Torna il dialogo, mancano i dettagli

I volti dei sette leader europei che avevano accompagnato Zelensky alla Casa Bianca, quasi a stendere un cordone di sicurezza intorno a lui, non sembravano, al momento della foto ufficiale, particolarmente allegri

Torna il dialogo, mancano i dettagli

Nel mondo post-americano, come l'ha chiamato la rivista Foreign Affairs, può capitare che il mondo si ritrovi in pellegrinaggio a Washington. Non per riunirsi intorno a un leader. Ma per sapere se un leader c'è.

La politica statunitense nelle mani di Donald Trump porta il suo marchio: il trionfo del personalismo e dell'istinto tattico. Al vertice di Anchorage ha srotolato un tappeto rosso di fronte a Vladimir Putin, la sessione di colloqui dedicata ai dettagli di un possibile accordo non si è nemmeno tenuta. Ma prima o poi bisogna fare i conti con i fatti e i fatti, si sa, sono ostinati. Che tipo di pace vuole la Casa Bianca? Che tipo di garanzie è disposta a negoziare per l'Ucraina e insieme a lei per l'Europa?

A questo doveva rispondere il vertice di ieri. Volodymyr Zelensky si è presentato con l'abito buono e la lezione dell'ultimo incontro nello Studio Ovale stampata in mente. Ha parlato poco, ringraziato molto, non ha mosso un muscolo nemmeno quando Trump ha ricordato la volontà di Putin di fare la pace (quest'ultimo, a mo' di conferma, aveva continuato a bombardare nella notte i civili ucraini).
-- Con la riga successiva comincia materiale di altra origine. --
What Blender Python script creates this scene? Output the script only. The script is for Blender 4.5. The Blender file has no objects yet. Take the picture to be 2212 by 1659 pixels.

Nella breve conferenza stampa con Zelensky le questioni chiave, i "dettagli" su cui bisogna trovare l'accordo non sono stati citati e tutto fa pensare che anche nella parte privata del vertice le distanze siano rimaste ampie. Cessate il fuoco o accordo di pace complessivo, cessione di territori, le già citate garanzie: tutto resta avvolto nella nebbia. Difficile disegnare i contorni di un'intesa così complessa di fronte alla stampa. Ma nemmeno la diplomazia segreta può mettere d'accordo gli opposti. Le richieste di Putin, che sono poi quelle avanzate da sempre, ripetute durante il vertice in Alaska e a cui Trump è sembrato inopinatamente accodarsi, non sembrano una piattaforma concretamente produttiva di possibili risultati. Almeno dal punto di vista dell'Ucraina e dell'Europa. Perché il punto di vista americano potrebbe ormai essere lontano da quello del Vecchio Continente e diverso anche da quello che ha caratterizzato da sempre il Paese leader dell'alleanza occidentale. Oggi cosa interessa davvero a Trump? Riavviare dopo tanto tempo una partnership con l'ex nemico della Guerra Fredda, per fare affari e muoversi con più agio contro quello che è percepito come il grande avversario del futuro, la Cina? Oppure perdere tempo, soldi e occasioni sacrificandosi per le beghe di un angolo di mondo quasi marginale, di un Paese che nell'ottica "darwiniana" espressa da un funzionario Usa alla stampa è "più debole" del vicino e quindi deve rassegnarsi a "fare delle concessioni"? Il dubbio rimane.

I volti dei sette leader europei che avevano accompagnato Zelensky alla Casa Bianca, quasi a stendere un cordone di sicurezza intorno a lui, non sembravano, al momento della foto ufficiale, particolarmente allegri. Succede di rado nei vertici formali, dove nel protocollo è compresa la giusta dose di finzione. La partita, e cioè l'incontro collettivo con il presidente Usa, era ancora da giocare e tutti sembravano sentire l'importanza della giornata e della posta in palio. È sicuro che, dopo le brevi dichiarazioni ufficiali, una volta chiusa la porta alle telecamere, i toni siano stati meno sorvegliati, molto probabilmente più duri del solito.

Eppure, nonostante le tensioni e le diversità, l'immagine che resta è quella di un tavolo attorno al quale si è accesa una discussione. Il confronto (e il clima di cordialità: formale, ma sia pure cordialità) resteranno nella cronaca della giornata. Zelensky ha evitato gli errori di febbraio e il fatto di aver concentrato la discussione su temi come le garanzie di sicurezza, lasciando da parte per esempio il tema dello scambio di territori, ha depotenziato le tensioni. E ha consentito di proseguire dando via libera alla proposta americana orientata allo schema del vertice trilaterale (Russia, Ucraina, Usa) voluto da Trump. Perché se l'alleanza occidentale sembra aver retto a una prova impegnativa, il più è ancora da fare.

Per prima cosa trovare una soluzione che convinca l'avversario vero: Putin. In quasi quattro anni di guerra, passando, da una situazione di assoluta superiorità a un lungo stallo, non ha mai cambiato di un millimetro le proprie posizioni negoziali.